Around the beginning of december (or maybe even at the end of november) the whole class had to write a letter in Japanese that we would send to the "Letter to the Editor" section of a Japanese newspaper. We were free to choose our topic, but I soon found out that there were certain limits to this freedom. The topic I choose was "Is Japanese society so harmonious as it seems?". We could just write a short letter, so I didn't deal with the topic in-depth, but the general contents was the following:
Japan is known or likes to be known as a harmonious and peaceful country. In reality, this is reflected by a low crime rate and absolutely no violence during for example sport games (when I went to a baseball match in Tokyo, there wasn't even a police force present, just some security guards, whereas in Holland soccer matches are almost always surveyed by armed police forces). However, in movies, cartoons and anime, violence can take very explicit and extreme formes. Next to that, the sex industry is flourishing in all of its facets, and organized crime, in Japan known as the yakuza, has a strong foothold in political and corporate affairs. Now that was something I really shouldn't write about, expecially not if it was to be published in a newspaper. Not that a letter with such contents would have any chance of being published, but the teacher tried everything to let me change what I wrote. She used argumets like "But Japanese people already know about it, this isn't something that's new to the reader", but of course to me that was the whole point in mentioning it. Instead, I should better write about recent incidents of schoolchildren being kidnapped, violated and murdered on the way home from school. However, if those are incidents, does it really say something about Japanese society as a whole?
Of course everybody dissaproves of these kidnapping-incidents, but surprisingly most Japanese take the sex industry, the violent entertainment industry and the powerful yakuza for granted without asking too many questions about it. Apparently, Japanese society is just as harmonious as you want to see it.
In the end, I only changed the word "yakuza" for "organized crime" and send my letter to the Asahi Shinbun. Of course it was not published, but maybe that's all the better for my own safety ; )

The view from Roppongi Hills at night, looking at the Tokyo Tower. I never get enough of Tokyo's skyline, especially at night. Even though you can't see many stars in Tokyo, the view of the city itself is not less magnificent than a dark starry night.

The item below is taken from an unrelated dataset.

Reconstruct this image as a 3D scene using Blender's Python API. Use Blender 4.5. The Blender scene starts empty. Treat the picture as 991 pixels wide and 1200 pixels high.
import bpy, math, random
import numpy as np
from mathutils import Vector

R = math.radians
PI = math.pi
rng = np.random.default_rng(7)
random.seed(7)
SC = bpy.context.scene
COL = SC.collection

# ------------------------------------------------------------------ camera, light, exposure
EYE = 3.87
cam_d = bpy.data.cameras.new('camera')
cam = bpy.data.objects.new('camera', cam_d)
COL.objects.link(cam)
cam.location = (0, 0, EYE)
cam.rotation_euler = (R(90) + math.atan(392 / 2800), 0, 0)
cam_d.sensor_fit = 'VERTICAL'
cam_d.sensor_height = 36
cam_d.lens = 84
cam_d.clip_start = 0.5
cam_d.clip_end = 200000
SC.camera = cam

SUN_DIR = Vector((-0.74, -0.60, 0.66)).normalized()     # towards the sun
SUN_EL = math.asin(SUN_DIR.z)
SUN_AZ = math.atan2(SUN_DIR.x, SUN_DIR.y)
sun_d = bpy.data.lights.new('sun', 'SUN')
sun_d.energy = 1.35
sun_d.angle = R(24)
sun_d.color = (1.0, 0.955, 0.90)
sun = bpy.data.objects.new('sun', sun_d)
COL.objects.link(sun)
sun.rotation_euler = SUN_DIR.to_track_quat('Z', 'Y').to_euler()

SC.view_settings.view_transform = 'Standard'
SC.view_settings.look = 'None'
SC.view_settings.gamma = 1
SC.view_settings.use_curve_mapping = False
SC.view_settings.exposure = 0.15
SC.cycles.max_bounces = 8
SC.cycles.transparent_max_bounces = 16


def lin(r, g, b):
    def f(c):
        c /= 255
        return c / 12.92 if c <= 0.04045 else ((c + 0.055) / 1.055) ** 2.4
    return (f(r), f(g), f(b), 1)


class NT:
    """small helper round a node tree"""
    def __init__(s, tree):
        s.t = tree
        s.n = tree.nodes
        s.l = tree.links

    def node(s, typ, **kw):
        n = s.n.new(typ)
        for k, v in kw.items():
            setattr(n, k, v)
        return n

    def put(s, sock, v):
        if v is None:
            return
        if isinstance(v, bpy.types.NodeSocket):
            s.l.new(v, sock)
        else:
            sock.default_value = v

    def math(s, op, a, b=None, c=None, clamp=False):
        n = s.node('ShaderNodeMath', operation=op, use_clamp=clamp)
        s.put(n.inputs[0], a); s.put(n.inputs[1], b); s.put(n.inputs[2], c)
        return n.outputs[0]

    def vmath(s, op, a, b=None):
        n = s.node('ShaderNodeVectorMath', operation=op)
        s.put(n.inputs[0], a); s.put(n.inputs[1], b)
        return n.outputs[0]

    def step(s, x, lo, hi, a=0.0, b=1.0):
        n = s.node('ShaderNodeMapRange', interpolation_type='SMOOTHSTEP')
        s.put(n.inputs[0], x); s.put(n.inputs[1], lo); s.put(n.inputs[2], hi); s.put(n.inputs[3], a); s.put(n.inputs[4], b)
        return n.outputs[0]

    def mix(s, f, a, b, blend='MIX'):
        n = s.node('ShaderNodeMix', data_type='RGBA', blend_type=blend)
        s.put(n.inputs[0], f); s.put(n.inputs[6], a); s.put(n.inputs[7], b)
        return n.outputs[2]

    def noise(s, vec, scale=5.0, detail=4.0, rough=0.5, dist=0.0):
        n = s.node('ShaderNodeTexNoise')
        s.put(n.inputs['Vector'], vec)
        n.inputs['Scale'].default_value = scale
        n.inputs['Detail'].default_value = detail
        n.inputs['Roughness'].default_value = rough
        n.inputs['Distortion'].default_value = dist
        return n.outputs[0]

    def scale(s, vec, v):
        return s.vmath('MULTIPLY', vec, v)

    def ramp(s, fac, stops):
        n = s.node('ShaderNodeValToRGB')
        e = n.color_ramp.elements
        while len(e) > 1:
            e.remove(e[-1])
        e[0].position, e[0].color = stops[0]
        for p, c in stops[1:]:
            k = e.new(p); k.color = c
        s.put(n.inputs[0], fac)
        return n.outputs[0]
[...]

My parents, my sister, Eriko and me at Roppongi Hills, after we visited the Mori Museum of Modern Art (with among others an exhibition about Vivian Westwood)

Sunday, February 26, 2006

It's about time, shouldn't have left you

It's unbelievable how fast time passes when you're having fun. Since my last update I've been so busy that I haven't had a chance to tell about all the things that I'm doing. Now, let me summerize quickly why I couldn't update my weblog for so long. First of all, at the beginning of december I worked on a French-English translation project together with an Irish girl (who studied in Brussels and is thus fluent in French) and a French guy. We devided 180 pages among us three, so that each of us had 60 pages to translate before Christmas. It was a job offered by a researcher of Waseda University who wanted to have this book translated that was written by a Laotian somewhere in the 1940's - 50's in which he commented on all the injustice and extravagance displayed by the French occupation. The project was very interesting and lucrative, but also very intense regarding the short-term deadline.
Directly after finishing that, I left for Osaka to meet my parents and my sister who visited Japan during the holidays. For about two weeks I guided them through Kyoto, Nara, Tokyo and Kamakura. It was lots of fun, and a good excuse to forget about any other work that I could have done. However, the result was that when the last weeks of the first semester started, I had to pick up the classes, the studying and the homework right away, which I must say wasn't very easy. On top of that, exams were coming at the end of January, accompanied by papers and ever-continuing Japanese tests. So that was another stressfull period that I was happy to leave behind me in February.
Another more joyful reason for me not updating my weblog is that I met a wonderful girl here with who I'm together now since 18 december. Her name is Eriko Ohno, she's studying pedagogy, mostly of English at Waseda University and she seduced me by showing me the magic of music and drama during the performance of 'Fame' by the circle (club) of Waseda that she's part of. So in between and during those busy periods I spend most of my spare time with her. She also accompanied me, my parents and my sister in Tokyo and the two of us went on a trip to Hong Kong and Thailand from 11 until 23 of February. A wonderful trip, of which I will write more later on.
Actually, even though I wasn't writing, I had so many experiences, discoveries and new ideas I wanted to write about, that I have quite some catching up to do. Now that I have a long period of holidays (until the beginning of April, yes, that's a very long time and no, I don't know why either), I hope to be able to finally write down some of the things I've been thinking about and tell you more about my experiences here and in Hong Kong and Thailand.